Return the line containing "were 2000x1335 pixels.", the line containing "the pier', 'sign')", and every line between them, exactly as they stand. Output nothing else.

..........

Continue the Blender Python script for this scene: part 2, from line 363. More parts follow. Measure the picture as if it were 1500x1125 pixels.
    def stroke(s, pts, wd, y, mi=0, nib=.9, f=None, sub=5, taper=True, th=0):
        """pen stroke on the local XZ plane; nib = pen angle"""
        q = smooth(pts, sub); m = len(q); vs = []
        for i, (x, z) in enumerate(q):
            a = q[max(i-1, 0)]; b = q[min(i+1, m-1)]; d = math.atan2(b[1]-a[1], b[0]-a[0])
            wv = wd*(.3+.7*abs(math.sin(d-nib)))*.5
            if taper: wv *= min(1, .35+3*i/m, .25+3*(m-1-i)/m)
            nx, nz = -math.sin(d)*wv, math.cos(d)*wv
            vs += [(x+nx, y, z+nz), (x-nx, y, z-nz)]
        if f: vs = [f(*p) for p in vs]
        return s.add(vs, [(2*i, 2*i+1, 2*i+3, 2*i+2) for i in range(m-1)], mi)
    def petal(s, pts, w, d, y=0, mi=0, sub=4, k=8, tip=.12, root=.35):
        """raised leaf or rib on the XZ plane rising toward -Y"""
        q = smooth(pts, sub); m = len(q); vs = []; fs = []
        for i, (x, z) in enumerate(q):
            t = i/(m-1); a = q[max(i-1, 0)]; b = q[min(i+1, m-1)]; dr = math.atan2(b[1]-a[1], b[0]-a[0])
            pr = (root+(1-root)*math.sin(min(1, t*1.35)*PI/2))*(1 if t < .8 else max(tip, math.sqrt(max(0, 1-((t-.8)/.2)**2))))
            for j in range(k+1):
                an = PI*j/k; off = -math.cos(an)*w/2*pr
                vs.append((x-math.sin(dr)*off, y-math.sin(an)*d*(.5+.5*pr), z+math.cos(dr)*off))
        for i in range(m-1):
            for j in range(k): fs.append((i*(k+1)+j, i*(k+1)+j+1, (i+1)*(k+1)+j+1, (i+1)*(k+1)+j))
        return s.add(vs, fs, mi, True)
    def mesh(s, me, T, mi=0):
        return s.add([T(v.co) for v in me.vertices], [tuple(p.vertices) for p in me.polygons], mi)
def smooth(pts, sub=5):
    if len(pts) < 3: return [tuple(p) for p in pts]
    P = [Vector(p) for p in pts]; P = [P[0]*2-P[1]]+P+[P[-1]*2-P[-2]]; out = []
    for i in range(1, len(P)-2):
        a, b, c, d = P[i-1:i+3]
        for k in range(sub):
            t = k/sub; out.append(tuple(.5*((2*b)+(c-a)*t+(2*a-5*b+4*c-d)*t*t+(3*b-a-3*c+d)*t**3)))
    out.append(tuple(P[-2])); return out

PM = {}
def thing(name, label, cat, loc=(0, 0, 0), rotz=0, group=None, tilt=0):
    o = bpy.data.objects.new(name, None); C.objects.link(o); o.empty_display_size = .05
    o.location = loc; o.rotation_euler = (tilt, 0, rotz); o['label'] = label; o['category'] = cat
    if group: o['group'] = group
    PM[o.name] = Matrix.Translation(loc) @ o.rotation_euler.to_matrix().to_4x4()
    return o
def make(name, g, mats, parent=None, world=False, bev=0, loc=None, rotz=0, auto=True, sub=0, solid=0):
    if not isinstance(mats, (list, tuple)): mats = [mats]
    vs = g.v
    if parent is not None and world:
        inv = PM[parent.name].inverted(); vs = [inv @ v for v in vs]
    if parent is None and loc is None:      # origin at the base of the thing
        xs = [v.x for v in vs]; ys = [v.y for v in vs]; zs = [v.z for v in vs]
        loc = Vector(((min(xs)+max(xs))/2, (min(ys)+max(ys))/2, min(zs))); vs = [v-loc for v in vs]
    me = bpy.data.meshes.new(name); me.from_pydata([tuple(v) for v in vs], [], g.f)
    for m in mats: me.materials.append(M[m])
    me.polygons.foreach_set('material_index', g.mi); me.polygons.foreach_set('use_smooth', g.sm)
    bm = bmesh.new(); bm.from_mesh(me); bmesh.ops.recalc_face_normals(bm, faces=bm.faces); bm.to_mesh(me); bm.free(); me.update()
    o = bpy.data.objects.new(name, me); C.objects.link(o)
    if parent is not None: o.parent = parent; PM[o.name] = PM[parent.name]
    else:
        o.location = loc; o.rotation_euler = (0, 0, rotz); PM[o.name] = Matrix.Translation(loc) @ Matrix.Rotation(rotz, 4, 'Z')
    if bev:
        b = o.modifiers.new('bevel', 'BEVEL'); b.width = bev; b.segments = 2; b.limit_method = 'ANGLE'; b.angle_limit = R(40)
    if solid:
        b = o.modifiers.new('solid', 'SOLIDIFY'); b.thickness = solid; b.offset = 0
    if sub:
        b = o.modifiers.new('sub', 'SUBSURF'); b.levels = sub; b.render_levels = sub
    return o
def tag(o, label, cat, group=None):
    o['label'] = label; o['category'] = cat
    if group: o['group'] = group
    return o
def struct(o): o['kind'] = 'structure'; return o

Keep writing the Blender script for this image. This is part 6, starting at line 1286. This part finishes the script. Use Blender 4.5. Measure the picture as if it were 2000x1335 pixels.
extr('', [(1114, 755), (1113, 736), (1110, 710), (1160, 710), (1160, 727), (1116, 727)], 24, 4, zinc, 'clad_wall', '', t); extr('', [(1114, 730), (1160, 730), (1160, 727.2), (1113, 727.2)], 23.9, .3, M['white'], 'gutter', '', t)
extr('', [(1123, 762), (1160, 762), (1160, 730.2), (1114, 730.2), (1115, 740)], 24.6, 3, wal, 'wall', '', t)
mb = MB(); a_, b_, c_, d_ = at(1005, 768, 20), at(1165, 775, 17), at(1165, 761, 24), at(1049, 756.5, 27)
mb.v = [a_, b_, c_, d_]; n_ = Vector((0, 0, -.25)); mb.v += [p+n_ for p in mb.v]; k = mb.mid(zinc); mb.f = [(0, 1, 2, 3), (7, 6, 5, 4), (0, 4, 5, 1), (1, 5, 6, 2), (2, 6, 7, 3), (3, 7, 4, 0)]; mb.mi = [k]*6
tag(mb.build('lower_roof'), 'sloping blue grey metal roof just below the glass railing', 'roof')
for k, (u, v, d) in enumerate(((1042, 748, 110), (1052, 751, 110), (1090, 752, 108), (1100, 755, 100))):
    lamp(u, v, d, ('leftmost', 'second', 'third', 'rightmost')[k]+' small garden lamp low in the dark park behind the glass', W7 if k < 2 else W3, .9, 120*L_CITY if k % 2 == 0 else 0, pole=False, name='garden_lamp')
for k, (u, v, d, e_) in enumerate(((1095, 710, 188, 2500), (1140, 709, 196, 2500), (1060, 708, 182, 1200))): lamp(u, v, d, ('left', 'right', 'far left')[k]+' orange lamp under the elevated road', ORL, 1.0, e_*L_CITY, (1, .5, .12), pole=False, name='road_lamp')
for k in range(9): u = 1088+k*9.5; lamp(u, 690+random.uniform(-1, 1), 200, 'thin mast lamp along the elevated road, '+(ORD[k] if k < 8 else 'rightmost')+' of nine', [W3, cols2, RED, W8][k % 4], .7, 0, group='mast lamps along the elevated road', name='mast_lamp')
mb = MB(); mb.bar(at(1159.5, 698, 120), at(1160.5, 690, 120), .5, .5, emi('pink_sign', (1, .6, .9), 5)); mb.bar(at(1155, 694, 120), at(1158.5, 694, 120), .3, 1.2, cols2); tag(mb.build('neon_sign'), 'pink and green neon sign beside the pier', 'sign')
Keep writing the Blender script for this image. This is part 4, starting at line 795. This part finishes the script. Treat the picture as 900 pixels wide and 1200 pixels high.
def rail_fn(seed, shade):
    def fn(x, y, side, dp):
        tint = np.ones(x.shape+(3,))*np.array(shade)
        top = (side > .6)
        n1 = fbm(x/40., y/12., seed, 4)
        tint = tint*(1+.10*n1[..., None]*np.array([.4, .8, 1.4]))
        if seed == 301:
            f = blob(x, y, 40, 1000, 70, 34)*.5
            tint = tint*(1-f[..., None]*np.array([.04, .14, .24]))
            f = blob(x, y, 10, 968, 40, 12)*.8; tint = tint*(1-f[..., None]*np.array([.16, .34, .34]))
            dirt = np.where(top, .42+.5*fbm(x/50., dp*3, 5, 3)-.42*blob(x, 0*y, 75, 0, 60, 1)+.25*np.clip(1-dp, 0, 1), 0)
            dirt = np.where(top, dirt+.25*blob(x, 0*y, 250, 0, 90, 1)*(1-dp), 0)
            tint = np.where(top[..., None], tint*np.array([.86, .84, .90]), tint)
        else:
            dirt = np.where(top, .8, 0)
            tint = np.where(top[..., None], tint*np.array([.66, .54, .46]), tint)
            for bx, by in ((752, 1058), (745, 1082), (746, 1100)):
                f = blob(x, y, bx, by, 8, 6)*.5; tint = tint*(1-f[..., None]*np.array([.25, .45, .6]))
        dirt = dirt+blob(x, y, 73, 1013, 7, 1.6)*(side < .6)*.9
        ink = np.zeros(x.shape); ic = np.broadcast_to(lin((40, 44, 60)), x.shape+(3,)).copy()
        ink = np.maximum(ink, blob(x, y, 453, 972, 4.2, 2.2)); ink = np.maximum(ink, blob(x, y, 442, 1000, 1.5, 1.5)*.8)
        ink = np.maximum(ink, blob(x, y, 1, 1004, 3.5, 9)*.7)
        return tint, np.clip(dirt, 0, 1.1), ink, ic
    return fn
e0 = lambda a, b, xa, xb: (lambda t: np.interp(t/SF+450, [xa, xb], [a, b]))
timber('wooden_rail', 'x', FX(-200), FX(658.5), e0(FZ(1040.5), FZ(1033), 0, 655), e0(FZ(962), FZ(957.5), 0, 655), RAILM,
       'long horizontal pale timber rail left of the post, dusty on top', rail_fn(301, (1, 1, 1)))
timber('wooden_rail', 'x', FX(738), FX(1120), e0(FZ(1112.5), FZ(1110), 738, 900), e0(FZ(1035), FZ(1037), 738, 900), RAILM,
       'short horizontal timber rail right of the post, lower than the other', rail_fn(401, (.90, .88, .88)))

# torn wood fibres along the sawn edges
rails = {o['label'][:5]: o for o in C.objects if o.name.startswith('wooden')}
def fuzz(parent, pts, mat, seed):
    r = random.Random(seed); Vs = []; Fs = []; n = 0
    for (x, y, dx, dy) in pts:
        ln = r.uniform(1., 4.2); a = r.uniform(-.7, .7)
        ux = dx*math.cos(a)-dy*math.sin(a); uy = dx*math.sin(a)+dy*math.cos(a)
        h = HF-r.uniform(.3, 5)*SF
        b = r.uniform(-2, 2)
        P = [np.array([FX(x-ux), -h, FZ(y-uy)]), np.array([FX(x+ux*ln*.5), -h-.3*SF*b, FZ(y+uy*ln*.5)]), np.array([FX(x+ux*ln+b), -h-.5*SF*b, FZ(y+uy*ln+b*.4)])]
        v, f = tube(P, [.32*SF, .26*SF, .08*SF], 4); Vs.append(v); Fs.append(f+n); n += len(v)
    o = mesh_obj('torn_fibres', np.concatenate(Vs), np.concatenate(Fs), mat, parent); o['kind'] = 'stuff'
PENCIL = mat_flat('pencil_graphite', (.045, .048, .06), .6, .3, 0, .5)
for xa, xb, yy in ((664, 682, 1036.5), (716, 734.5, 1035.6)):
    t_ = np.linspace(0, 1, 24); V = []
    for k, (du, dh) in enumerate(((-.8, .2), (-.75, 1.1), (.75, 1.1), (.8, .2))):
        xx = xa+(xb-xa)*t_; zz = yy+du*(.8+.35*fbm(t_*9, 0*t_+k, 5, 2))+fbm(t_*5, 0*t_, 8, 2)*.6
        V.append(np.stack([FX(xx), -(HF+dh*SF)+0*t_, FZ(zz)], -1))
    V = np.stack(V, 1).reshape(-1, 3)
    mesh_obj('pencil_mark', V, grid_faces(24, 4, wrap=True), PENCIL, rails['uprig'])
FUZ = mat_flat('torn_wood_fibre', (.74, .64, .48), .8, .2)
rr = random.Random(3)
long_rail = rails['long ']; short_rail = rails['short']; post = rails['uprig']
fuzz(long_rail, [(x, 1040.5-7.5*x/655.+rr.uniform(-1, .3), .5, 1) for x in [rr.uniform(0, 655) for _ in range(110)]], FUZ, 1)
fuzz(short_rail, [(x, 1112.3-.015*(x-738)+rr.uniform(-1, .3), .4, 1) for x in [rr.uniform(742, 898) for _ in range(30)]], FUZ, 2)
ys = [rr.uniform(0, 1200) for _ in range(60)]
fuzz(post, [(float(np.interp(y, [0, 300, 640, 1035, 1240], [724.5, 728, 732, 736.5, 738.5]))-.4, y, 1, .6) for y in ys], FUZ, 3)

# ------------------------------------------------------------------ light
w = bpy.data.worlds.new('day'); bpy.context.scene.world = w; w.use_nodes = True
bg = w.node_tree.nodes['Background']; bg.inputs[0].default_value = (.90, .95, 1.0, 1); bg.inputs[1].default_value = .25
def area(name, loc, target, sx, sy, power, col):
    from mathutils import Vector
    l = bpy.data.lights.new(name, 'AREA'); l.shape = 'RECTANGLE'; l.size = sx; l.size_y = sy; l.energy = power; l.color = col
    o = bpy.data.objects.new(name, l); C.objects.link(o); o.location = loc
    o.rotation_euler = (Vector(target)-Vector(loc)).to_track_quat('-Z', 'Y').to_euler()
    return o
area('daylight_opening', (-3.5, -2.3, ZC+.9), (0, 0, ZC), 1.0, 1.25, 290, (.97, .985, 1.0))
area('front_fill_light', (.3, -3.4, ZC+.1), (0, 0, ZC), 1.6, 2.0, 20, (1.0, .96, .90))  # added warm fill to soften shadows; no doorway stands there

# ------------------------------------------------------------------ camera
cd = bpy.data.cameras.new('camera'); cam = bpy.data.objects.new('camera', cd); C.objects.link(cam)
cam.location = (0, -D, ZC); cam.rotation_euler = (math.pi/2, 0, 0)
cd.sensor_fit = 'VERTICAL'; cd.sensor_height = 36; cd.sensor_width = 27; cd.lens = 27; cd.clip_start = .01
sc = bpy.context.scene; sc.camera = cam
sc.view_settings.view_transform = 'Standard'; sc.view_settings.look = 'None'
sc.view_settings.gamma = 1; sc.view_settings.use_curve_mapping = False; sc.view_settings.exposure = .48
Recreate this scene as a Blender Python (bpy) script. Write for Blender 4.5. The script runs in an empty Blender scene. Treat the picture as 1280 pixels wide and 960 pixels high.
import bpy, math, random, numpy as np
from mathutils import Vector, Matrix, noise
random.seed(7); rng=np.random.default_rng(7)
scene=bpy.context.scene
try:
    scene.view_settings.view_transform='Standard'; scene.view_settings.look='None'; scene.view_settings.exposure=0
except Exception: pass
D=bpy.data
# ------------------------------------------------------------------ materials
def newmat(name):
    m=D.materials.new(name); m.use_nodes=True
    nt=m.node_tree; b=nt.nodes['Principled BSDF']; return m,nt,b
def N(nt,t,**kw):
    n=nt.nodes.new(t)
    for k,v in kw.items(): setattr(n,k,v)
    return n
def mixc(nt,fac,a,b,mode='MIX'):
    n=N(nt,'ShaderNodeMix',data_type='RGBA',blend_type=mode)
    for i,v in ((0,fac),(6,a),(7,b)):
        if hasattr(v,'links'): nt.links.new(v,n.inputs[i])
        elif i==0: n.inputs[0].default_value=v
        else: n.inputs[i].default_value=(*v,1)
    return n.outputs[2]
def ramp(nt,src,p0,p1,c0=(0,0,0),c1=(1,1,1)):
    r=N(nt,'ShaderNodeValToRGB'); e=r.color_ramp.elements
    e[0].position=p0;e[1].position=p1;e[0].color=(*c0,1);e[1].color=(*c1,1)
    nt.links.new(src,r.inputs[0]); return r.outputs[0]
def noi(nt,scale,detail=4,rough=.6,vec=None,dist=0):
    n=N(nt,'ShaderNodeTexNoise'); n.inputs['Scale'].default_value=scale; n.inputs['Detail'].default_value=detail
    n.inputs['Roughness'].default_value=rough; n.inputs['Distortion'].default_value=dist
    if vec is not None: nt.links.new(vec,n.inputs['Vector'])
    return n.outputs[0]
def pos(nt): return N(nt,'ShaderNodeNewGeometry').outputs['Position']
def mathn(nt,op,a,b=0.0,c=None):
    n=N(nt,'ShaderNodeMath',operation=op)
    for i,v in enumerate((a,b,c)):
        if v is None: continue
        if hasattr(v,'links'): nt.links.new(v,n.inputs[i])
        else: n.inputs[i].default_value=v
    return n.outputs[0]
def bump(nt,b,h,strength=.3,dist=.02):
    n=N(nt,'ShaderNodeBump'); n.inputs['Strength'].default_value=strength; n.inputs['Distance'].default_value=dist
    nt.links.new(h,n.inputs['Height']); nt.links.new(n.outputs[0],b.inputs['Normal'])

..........

Problem solution:
Keep writing the Blender script for this image. This is part 6, starting at line 1286. This part finishes the script. Use Blender 4.5. Measure the picture as if it were 2000x1335 pixels.
extr('', [(1114, 755), (1113, 736), (1110, 710), (1160, 710), (1160, 727), (1116, 727)], 24, 4, zinc, 'clad_wall', '', t); extr('', [(1114, 730), (1160, 730), (1160, 727.2), (1113, 727.2)], 23.9, .3, M['white'], 'gutter', '', t)
extr('', [(1123, 762), (1160, 762), (1160, 730.2), (1114, 730.2), (1115, 740)], 24.6, 3, wal, 'wall', '', t)
mb = MB(); a_, b_, c_, d_ = at(1005, 768, 20), at(1165, 775, 17), at(1165, 761, 24), at(1049, 756.5, 27)
mb.v = [a_, b_, c_, d_]; n_ = Vector((0, 0, -.25)); mb.v += [p+n_ for p in mb.v]; k = mb.mid(zinc); mb.f = [(0, 1, 2, 3), (7, 6, 5, 4), (0, 4, 5, 1), (1, 5, 6, 2), (2, 6, 7, 3), (3, 7, 4, 0)]; mb.mi = [k]*6
tag(mb.build('lower_roof'), 'sloping blue grey metal roof just below the glass railing', 'roof')
for k, (u, v, d) in enumerate(((1042, 748, 110), (1052, 751, 110), (1090, 752, 108), (1100, 755, 100))):
    lamp(u, v, d, ('leftmost', 'second', 'third', 'rightmost')[k]+' small garden lamp low in the dark park behind the glass', W7 if k < 2 else W3, .9, 120*L_CITY if k % 2 == 0 else 0, pole=False, name='garden_lamp')
for k, (u, v, d, e_) in enumerate(((1095, 710, 188, 2500), (1140, 709, 196, 2500), (1060, 708, 182, 1200))): lamp(u, v, d, ('left', 'right', 'far left')[k]+' orange lamp under the elevated road', ORL, 1.0, e_*L_CITY, (1, .5, .12), pole=False, name='road_lamp')
for k in range(9): u = 1088+k*9.5; lamp(u, 690+random.uniform(-1, 1), 200, 'thin mast lamp along the elevated road, '+(ORD[k] if k < 8 else 'rightmost')+' of nine', [W3, cols2, RED, W8][k % 4], .7, 0, group='mast lamps along the elevated road', name='mast_lamp')
mb = MB(); mb.bar(at(1159.5, 698, 120), at(1160.5, 690, 120), .5, .5, emi('pink_sign', (1, .6, .9), 5)); mb.bar(at(1155, 694, 120), at(1158.5, 694, 120), .3, 1.2, cols2); tag(mb.build('neon_sign'), 'pink and green neon sign beside the pier', 'sign')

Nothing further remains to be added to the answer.